Bu haberler doğru değildir. Türk basını bu konuda sürekli kışkırtıcı bir dil kullanıyor, gerçekleri çarpıtıyor. Bu konuda durum şudur: PJAK’la İran arasında çatışmanın durması için biz PJAK’ı ikna ederek sınır hattından bir kademe geri çekilmelerini sağladık. Onların mevzilerine ise HPG güçlerini yerleştirdik. Daha sonra gerginliğe yol açmamak, kalıcı bir ateşkes sürecinin gelişmesine zemin sunmak için Casusan Tepesi’ni boşalttık. Bunu biz kendi irademiz ve kararımızla yaptık. Bundaki amacımız iki taraf arasındaki çatışmalara son vermek, gerginlik zeminini ortadan kaldırmaktır. Bu kararımızın doğruluğundan da hiçbir şüphemiz yoktur.

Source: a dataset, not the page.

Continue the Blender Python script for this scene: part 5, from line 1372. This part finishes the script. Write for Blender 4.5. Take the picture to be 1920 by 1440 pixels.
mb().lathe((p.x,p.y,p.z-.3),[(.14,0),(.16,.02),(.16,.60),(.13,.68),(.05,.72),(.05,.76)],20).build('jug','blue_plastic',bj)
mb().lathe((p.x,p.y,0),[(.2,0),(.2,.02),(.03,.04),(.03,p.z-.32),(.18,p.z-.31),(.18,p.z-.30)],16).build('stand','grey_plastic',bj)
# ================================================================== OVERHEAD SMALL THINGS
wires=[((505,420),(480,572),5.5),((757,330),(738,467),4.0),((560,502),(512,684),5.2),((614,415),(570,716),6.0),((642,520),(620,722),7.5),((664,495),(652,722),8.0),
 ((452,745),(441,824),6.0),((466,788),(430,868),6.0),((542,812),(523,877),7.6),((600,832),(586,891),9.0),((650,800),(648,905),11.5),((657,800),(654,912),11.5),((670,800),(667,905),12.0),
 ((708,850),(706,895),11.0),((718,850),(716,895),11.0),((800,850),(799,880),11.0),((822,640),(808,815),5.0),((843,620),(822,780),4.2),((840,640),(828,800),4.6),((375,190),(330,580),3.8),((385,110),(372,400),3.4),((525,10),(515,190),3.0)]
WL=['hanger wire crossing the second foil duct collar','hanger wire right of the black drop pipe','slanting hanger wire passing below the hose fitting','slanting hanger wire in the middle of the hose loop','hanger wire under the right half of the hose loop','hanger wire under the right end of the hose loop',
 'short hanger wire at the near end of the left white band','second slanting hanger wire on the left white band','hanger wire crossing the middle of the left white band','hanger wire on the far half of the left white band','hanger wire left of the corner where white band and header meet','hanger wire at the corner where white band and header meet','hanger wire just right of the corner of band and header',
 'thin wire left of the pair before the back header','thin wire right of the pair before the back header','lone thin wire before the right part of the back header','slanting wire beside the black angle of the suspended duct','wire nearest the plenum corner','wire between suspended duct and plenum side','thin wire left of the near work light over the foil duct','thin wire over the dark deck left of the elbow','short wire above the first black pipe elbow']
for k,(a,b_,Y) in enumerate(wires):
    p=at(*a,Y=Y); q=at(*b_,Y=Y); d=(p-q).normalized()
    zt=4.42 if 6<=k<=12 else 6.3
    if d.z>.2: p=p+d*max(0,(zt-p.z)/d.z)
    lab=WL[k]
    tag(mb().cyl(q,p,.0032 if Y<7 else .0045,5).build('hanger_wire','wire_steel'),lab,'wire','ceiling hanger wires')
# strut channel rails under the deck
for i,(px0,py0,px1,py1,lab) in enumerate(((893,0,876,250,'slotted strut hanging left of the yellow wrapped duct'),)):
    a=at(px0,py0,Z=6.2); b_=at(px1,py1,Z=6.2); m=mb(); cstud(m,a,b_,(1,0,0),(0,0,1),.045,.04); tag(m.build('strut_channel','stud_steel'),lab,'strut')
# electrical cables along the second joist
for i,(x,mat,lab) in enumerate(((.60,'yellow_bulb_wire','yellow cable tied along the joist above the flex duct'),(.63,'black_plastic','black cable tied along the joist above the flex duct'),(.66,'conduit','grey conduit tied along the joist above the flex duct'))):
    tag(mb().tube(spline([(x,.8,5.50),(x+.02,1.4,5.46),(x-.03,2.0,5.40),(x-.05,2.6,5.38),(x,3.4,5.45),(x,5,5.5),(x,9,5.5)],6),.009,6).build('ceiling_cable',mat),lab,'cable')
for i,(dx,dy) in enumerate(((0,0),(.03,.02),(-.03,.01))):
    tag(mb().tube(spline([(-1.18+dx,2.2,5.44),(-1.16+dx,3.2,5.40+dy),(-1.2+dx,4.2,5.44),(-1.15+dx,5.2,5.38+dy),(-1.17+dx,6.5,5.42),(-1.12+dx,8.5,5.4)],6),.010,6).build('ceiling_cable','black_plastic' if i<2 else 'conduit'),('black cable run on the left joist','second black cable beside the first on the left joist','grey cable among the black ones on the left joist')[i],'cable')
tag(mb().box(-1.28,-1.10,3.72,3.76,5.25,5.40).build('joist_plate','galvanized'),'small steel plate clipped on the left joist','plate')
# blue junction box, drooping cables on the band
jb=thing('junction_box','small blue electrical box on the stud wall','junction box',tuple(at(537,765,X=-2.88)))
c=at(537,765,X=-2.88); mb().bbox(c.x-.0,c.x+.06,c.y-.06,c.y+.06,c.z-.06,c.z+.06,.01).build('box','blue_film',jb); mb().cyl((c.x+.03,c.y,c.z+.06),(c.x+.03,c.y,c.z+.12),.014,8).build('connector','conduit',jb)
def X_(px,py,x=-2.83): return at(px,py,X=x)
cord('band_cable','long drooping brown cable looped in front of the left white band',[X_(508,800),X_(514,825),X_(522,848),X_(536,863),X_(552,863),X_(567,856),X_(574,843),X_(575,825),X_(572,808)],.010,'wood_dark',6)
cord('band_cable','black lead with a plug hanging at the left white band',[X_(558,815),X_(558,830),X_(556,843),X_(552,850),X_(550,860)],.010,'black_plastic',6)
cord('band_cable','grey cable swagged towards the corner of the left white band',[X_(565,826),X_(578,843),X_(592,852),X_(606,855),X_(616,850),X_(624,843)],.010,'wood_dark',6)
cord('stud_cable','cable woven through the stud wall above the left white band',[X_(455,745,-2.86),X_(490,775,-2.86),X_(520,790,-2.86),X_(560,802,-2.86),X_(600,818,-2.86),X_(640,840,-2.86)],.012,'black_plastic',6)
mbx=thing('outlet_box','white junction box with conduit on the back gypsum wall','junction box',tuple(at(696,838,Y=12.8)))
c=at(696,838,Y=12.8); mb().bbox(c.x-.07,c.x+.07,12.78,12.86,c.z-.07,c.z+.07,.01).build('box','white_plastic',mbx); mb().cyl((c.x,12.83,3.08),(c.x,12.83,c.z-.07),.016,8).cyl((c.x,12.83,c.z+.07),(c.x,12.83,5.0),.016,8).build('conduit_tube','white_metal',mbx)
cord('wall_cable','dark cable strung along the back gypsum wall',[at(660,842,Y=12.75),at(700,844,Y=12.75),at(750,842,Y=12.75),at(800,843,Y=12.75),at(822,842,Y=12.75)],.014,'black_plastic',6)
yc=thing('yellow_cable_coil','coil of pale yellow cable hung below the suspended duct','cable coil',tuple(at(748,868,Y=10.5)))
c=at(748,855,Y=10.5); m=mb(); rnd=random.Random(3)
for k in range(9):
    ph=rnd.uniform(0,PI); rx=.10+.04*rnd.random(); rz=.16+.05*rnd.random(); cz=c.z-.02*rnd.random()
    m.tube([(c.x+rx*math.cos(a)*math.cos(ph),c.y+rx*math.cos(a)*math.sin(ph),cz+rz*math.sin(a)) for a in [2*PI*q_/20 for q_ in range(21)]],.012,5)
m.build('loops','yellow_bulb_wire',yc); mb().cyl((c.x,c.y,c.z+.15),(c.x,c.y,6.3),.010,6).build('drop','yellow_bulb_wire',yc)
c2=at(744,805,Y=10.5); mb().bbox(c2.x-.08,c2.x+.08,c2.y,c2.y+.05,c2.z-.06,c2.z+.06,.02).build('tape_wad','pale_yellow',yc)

PKK OLARAK İRAN’LA BİR SAVAŞ İÇİNDE DEĞİLİZ
* Yine bir kısım Türk yazar sizin Türkiye’ye karşı çok sert konuşurken, İran’a karşı da çok yumuşak konuştuğunuzu ifade ediyor. Bu konuda neler diyeceksiniz?
Ben o sayın değerlendirmecilere öncelikle şunu söylemek istiyorum: Biz, PKK hareketi olarak İran’la bir savaş içerisinde değiliz. Doğu Kürdistan’da mücadele yürüten biz değiliz, PJAK’tır. PJAK’ın bizimle ilişkisi vardır, bu doğrudur, hem de stratejik düzeydedir. Biz bunu inkâr etmiyoruz ama biz İran’la PJAK’ın savaşla değil, siyasal yöntemlerle çözüme gidebileceklerini düşünüyoruz. Türkiye her gün bize saldırmaktadır, çözüme gelmemektedir. Ancak PKK olarak İran’a karşı herhangi bir savaş ilan etme durumumuz olmamıştır. İşte bakıyoruz, PJAK ateşkes ilan etti, İran devleti de uydu ama biz Türk devletine karşı sekiz kez ateşkes ilan etmemize rağmen, Türk devleti bunlardan birine bile uymamıştır.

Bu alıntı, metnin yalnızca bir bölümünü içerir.